## DATA PROVIDED:
****
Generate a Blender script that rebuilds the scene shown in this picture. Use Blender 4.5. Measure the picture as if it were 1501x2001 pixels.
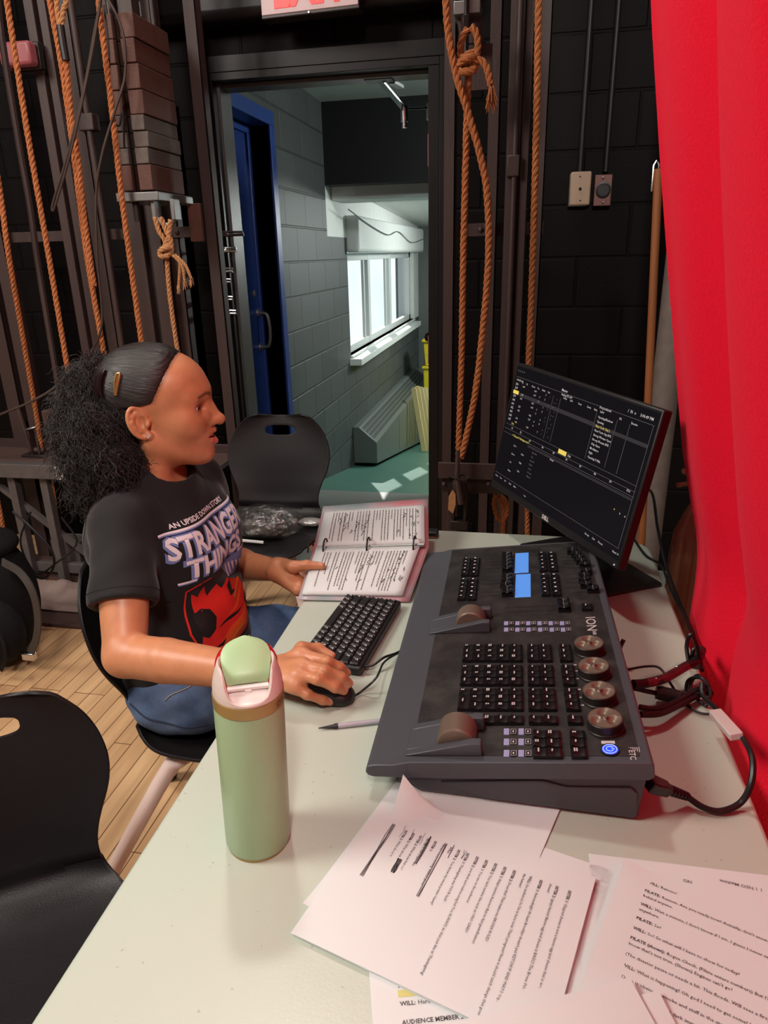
import bpy, math, random
import numpy as np
from mathutils import Vector, Matrix
from math import sin, cos, pi, radians, atan2, sqrt
random.seed(7)
for o in list(bpy.data.objects): bpy.data.objects.remove(o)
S = bpy.context.scene
COL = S.collection
# ---------------------------------------------------------------- camera
F_PX, CX, CY = 1370.0, 750.5, 1000.5
PITCH, YAW, ROLL, CAM_H = radians(20.15), radians(11.4), radians(1.4), 1.43
CAM = Vector((0, 0, CAM_H))
fw = Vector((-sin(YAW)*cos(PITCH), cos(YAW)*cos(PITCH), -sin(PITCH)))
rt = Vector((cos(YAW), sin(YAW), 0)); up = rt.cross(fw)
RT = cos(ROLL)*rt - sin(ROLL)*up; UP = sin(ROLL)*rt + cos(ROLL)*up
cd = bpy.data.cameras.new('camera'); cam = bpy.data.objects.new('camera', cd); COL.objects.link(cam)
cd.sensor_fit = 'VERTICAL'; cd.sensor_height = 36.0; cd.lens = 36.0*F_PX/2001.0; cd.clip_start = 0.02; cd.clip_end = 100
M = Matrix((RT, UP, -fw)).transposed().to_4x4(); M.translation = CAM; cam.matrix_world = M
S.camera = cam
# ---------------------------------------------------------------- world, lights, exposure
vs = S.view_settings
vs.view_transform = 'Standard'; vs.look = 'None'; vs.gamma = 1.0; vs.use_curve_mapping = False
vs.exposure = 0.0
W = bpy.data.worlds.new('world'); S.world = W; W.use_nodes = True
W.node_tree.nodes['Background'].inputs[0].default_value = (1.0, 0.90, 0.86, 1)
W.node_tree.nodes['Background'].inputs[1].default_value = 0.10
def area(name, loc, target, size, power, color, shape='DISK'):
    l = bpy.data.lights.new(name, 'AREA'); l.shape = shape; l.size = size; l.energy = power; l.color = color
    o = bpy.data.objects.new(name, l); COL.objects.link(o); o.location = loc
    o.rotation_euler = (Vector(target)-Vector(loc)).to_track_quat('-Z', 'Y').to_euler()
    return o
area('stage_work_light', (-1.0, 2.45, 4.7), (-0.3, 1.1, 0.7), 0.35, 44, (1.0, 0.93, 0.84))
area('stage_work_light', (0.35, -1.3, 3.6), (-0.7, 1.4, 0.9), 0.5, 84, (1.0, 0.93, 0.85))
area('stage_work_light', (-2.8, -0.1, 3.55), (-0.3, 1.3, 0.9), 1.3, 116, (1.0, 0.90, 0.81))
sl = bpy.data.lights.new('daylight_sun', 'SUN'); sl.energy = 5.0; sl.angle = 0.009; sl.color = (1, .97, .92)
so = bpy.data.objects.new('daylight_sun', sl); COL.objects.link(so)
# ---------------------------------------------------------------- pixel helpers (a point of the place from the photograph)
def ray(x, y): return RT*((x-CX)/F_PX) - UP*((y-CY)/F_PX) + fw
def onz(x, y, z): d = ray(x, y); return CAM + d*((z-CAM.z)/d.z)
def ony(x, y, Y): d = ray(x, y); return CAM + d*(Y/d.y)
def onx(x, y, X): d = ray(x, y); return CAM + d*(X/d.x)
def onplane(x, y, p, n): d = ray(x, y); return CAM + d*((Vector(p)-CAM).dot(n)/d.dot(n))
# ---------------------------------------------------------------- materials
MATS = {}
def nmat(name):
    m = bpy.data.materials.new(name); m.use_nodes = True
    nt = m.node_tree; b = nt.nodes['Principled BSDF']; MATS[name] = m
    return m, nt, b
def srgb(r, g, b):
    f = lambda c: (c/255/12.92 if c/255 <= .04045 else ((c/255+.055)/1.055)**2.4)
    return (f(r), f(g), f(b), 1)
def mat(name, col, rough=.5, metal=0., var=.12, scale=12., bump=0., bscale=None, spec=.5, sheen=0., coat=0., alpha=1., trans=0., emit=None, estr=0., stretch=None):
    m, nt, b = nmat(name); N = nt.nodes.new; L = nt.links.new
    b.inputs['Roughness'].default_value = rough; b.inputs['Metallic'].default_value = metal
    b.inputs['Specular IOR Level'].default_value = spec
    if sheen: b.inputs['Sheen Weight'].default_value = sheen; b.inputs['Sheen Roughness'].default_value = .4
    if coat: b.inputs['Coat Weight'].default_value = coat
    if alpha < 1: b.inputs['Alpha'].default_value = alpha
    if trans: b.inputs['Transmission Weight'].default_value = trans
    if emit: b.inputs['Emission Color'].default_value = emit; b.inputs['Emission Strength'].default_value = estr
    tc = N('ShaderNodeTexCoord'); mp = N('ShaderNodeMapping'); L(tc.outputs['Object'], mp.inputs[0])
    if stretch: mp.inputs['Scale'].default_value = stretch
    n = N('ShaderNodeTexNoise'); n.inputs['Scale'].default_value = scale; n.inputs['Detail'].default_value = 6
    L(mp.outputs[0], n.inputs['Vector'])
    mx = N('ShaderNodeMix'); mx.data_type = 'RGBA'; c = Vector(col[:3])
    mx.inputs[6].default_value = (*(c*(1-var)), 1); mx.inputs[7].default_value = (*[min(1, v) for v in c*(1+var)], 1)
    L(n.outputs['Fac'], mx.inputs[0]); L(mx.outputs[2], b.inputs['Base Color'])
    if bump:
        n2 = N('ShaderNodeTexNoise'); n2.inputs['Scale'].default_value = bscale or scale*8; n2.inputs['Detail'].default_value = 4
        L(mp.outputs[0], n2.inputs['Vector'])
        bp = N('ShaderNodeBump'); bp.inputs['Strength'].default_value = bump; bp.inputs['Distance'].default_value = .01
        L(n2.outputs['Fac'], bp.inputs['Height']); L(bp.outputs[0], b.inputs['Normal'])
    return m
def blockmat(name, col, mortar, bw=.4, bh=.2, plane='XZ', rough=.45, var=.15, bump=.5, msize=.008, grain=.25):
    m, nt, b = nmat(name); N = nt.nodes.new; L = nt.links.new
    tc = N('ShaderNodeTexCoord'); sp = N('ShaderNodeSeparateXYZ'); cb = N('ShaderNodeCombineXYZ')
    L(tc.outputs['Object'], sp.inputs[0])
    L(sp.outputs['X' if plane[0] == 'X' else 'Y'], cb.inputs[0]); L(sp.outputs[plane[1]], cb.inputs[1])
    br = N('ShaderNodeTexBrick'); br.inputs['Scale'].default_value = 1
    br.inputs['Brick Width'].default_value = bw; br.inputs['Row Height'].default_value = bh
    br.inputs['Mortar Size'].default_value = msize; br.inputs['Mortar Smooth'].default_value = .6
    c = Vector(col[:3]); br.inputs['Color1'].default_value = (*(c*(1-var)), 1); br.inputs['Color2'].default_value = (*(c*(1+var)), 1)
    br.inputs['Mortar'].default_value = mortar; L(cb.outputs[0], br.inputs[0])
    L(br.outputs['Color'], b.inputs['Base Color']); b.inputs['Roughness'].default_value = rough
    n = N('ShaderNodeTexNoise'); n.inputs['Scale'].default_value = 130; n.inputs['Detail'].default_value = 5; L(tc.outputs['Object'], n.inputs['Vector'])
    mt = N('ShaderNodeMath'); mt.operation = 'MULTIPLY_ADD'; L(n.outputs['Fac'], mt.inputs[0]); mt.inputs[1].default_value = grain
    iv = N('ShaderNodeMath'); iv.operation = 'SUBTRACT'; iv.inputs[0].default_value = 1; L(br.outputs['Fac'], iv.inputs[1]); L(iv.outputs[0], mt.inputs[2])
    bp = N('ShaderNodeBump'); bp.inputs['Strength'].default_value = bump; bp.inputs['Distance'].default_value = .006
    L(mt.outputs[0], bp.inputs['Height']); L(bp.outputs[0], b.inputs['Normal'])
    return m
def plainmat(name, col, rough=.5, metal=0., emit=0.):
    m, nt, b = nmat(name); b.inputs['Base Color'].default_value = col
    b.inputs['Roughness'].default_value = rough; b.inputs['Metallic'].default_value = metal
    if emit: b.inputs['Emission Color'].default_value = col; b.inputs['Emission Strength'].default_value = emit
    return m
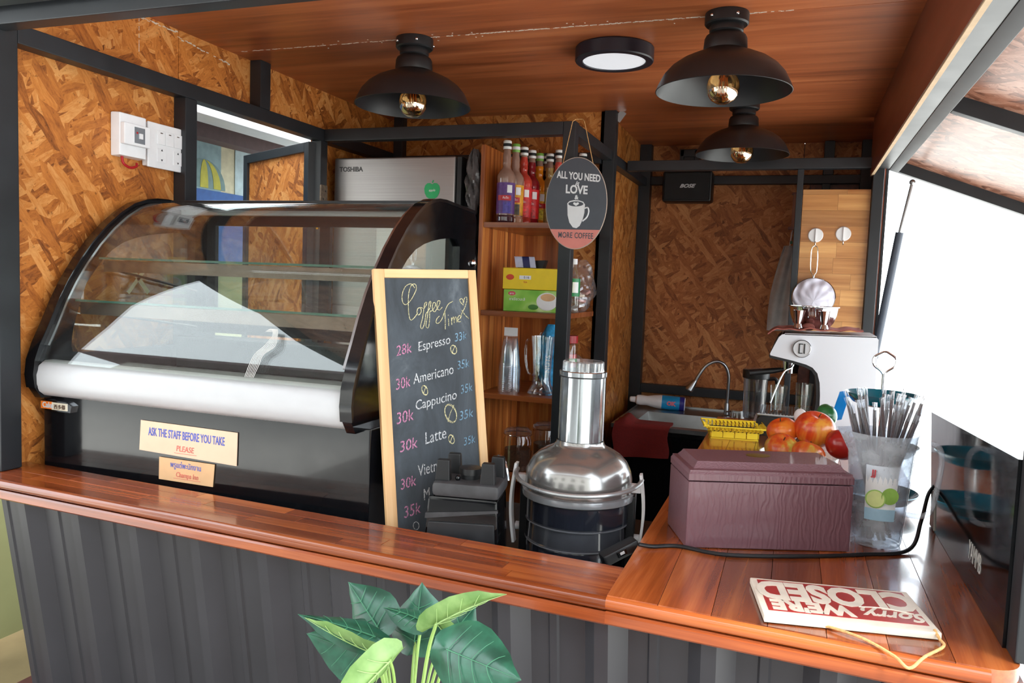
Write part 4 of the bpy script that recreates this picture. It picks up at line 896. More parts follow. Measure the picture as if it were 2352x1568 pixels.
****
Select, from the listing, all lines that include the word "this".

## COMPLETE RESPONSE:
Generate a Blender script that rebuilds the scene shown in this picture. Use Blender 4.5. Measure the picture as if it were 1501x2001 pixels.
Write part 4 of the bpy script that recreates this picture. It picks up at line 896. More parts follow. Measure the picture as if it were 2352x1568 pixels.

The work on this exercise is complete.